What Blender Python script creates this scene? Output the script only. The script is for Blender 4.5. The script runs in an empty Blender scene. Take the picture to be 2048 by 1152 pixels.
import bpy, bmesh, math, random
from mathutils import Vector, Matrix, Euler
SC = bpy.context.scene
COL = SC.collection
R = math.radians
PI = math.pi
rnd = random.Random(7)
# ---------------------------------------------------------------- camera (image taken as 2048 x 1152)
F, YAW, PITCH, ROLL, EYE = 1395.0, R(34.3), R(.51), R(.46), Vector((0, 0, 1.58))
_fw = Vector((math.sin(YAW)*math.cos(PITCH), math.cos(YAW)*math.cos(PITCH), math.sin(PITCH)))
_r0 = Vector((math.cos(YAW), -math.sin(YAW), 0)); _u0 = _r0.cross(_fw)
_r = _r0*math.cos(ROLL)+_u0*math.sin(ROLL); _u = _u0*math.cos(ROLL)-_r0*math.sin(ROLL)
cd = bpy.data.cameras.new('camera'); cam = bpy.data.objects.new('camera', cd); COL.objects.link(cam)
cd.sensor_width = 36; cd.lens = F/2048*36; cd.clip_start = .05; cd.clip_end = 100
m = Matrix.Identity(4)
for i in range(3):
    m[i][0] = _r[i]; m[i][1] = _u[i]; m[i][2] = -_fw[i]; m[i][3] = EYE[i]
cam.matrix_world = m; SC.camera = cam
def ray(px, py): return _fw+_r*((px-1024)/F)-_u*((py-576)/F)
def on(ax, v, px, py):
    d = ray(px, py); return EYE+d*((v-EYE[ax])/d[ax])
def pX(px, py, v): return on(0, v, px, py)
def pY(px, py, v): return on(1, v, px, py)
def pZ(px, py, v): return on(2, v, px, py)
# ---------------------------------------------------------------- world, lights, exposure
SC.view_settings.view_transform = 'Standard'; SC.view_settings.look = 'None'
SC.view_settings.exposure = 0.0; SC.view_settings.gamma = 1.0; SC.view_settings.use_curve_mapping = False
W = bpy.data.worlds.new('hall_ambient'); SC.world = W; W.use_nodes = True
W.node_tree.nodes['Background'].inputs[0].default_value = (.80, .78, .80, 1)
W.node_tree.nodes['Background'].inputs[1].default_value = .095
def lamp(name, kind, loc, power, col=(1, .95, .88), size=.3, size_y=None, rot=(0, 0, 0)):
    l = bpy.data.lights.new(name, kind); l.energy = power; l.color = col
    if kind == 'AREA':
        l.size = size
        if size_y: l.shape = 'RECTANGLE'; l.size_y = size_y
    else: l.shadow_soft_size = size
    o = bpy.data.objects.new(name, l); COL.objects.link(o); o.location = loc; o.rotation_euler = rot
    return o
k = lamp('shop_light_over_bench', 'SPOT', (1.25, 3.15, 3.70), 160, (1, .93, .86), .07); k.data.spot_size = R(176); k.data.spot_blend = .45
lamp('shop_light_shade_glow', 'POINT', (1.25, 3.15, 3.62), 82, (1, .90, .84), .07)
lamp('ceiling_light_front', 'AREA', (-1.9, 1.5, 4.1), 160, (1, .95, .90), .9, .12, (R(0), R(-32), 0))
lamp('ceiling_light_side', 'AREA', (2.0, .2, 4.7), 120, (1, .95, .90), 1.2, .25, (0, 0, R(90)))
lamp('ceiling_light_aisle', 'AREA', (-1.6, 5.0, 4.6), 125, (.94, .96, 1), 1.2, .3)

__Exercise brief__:
Type out the whole listing above again, exactly as it stands.

__Final answer__:
What Blender Python script creates this scene? Output the script only. The script is for Blender 4.5. The script runs in an empty Blender scene. Take the picture to be 2048 by 1152 pixels.
import bpy, bmesh, math, random
from mathutils import Vector, Matrix, Euler
SC = bpy.context.scene
COL = SC.collection
R = math.radians
PI = math.pi
rnd = random.Random(7)
# ---------------------------------------------------------------- camera (image taken as 2048 x 1152)
F, YAW, PITCH, ROLL, EYE = 1395.0, R(34.3), R(.51), R(.46), Vector((0, 0, 1.58))
_fw = Vector((math.sin(YAW)*math.cos(PITCH), math.cos(YAW)*math.cos(PITCH), math.sin(PITCH)))
_r0 = Vector((math.cos(YAW), -math.sin(YAW), 0)); _u0 = _r0.cross(_fw)
_r = _r0*math.cos(ROLL)+_u0*math.sin(ROLL); _u = _u0*math.cos(ROLL)-_r0*math.sin(ROLL)
cd = bpy.data.cameras.new('camera'); cam = bpy.data.objects.new('camera', cd); COL.objects.link(cam)
cd.sensor_width = 36; cd.lens = F/2048*36; cd.clip_start = .05; cd.clip_end = 100
m = Matrix.Identity(4)
for i in range(3):
    m[i][0] = _r[i]; m[i][1] = _u[i]; m[i][2] = -_fw[i]; m[i][3] = EYE[i]
cam.matrix_world = m; SC.camera = cam
def ray(px, py): return _fw+_r*((px-1024)/F)-_u*((py-576)/F)
def on(ax, v, px, py):
    d = ray(px, py); return EYE+d*((v-EYE[ax])/d[ax])
def pX(px, py, v): return on(0, v, px, py)
def pY(px, py, v): return on(1, v, px, py)
def pZ(px, py, v): return on(2, v, px, py)
# ---------------------------------------------------------------- world, lights, exposure
SC.view_settings.view_transform = 'Standard'; SC.view_settings.look = 'None'
SC.view_settings.exposure = 0.0; SC.view_settings.gamma = 1.0; SC.view_settings.use_curve_mapping = False
W = bpy.data.worlds.new('hall_ambient'); SC.world = W; W.use_nodes = True
W.node_tree.nodes['Background'].inputs[0].default_value = (.80, .78, .80, 1)
W.node_tree.nodes['Background'].inputs[1].default_value = .095
def lamp(name, kind, loc, power, col=(1, .95, .88), size=.3, size_y=None, rot=(0, 0, 0)):
    l = bpy.data.lights.new(name, kind); l.energy = power; l.color = col
    if kind == 'AREA':
        l.size = size
        if size_y: l.shape = 'RECTANGLE'; l.size_y = size_y
    else: l.shadow_soft_size = size
    o = bpy.data.objects.new(name, l); COL.objects.link(o); o.location = loc; o.rotation_euler = rot
    return o
k = lamp('shop_light_over_bench', 'SPOT', (1.25, 3.15, 3.70), 160, (1, .93, .86), .07); k.data.spot_size = R(176); k.data.spot_blend = .45
lamp('shop_light_shade_glow', 'POINT', (1.25, 3.15, 3.62), 82, (1, .90, .84), .07)
lamp('ceiling_light_front', 'AREA', (-1.9, 1.5, 4.1), 160, (1, .95, .90), .9, .12, (R(0), R(-32), 0))
lamp('ceiling_light_side', 'AREA', (2.0, .2, 4.7), 120, (1, .95, .90), 1.2, .25, (0, 0, R(90)))
lamp('ceiling_light_aisle', 'AREA', (-1.6, 5.0, 4.6), 125, (.94, .96, 1), 1.2, .3)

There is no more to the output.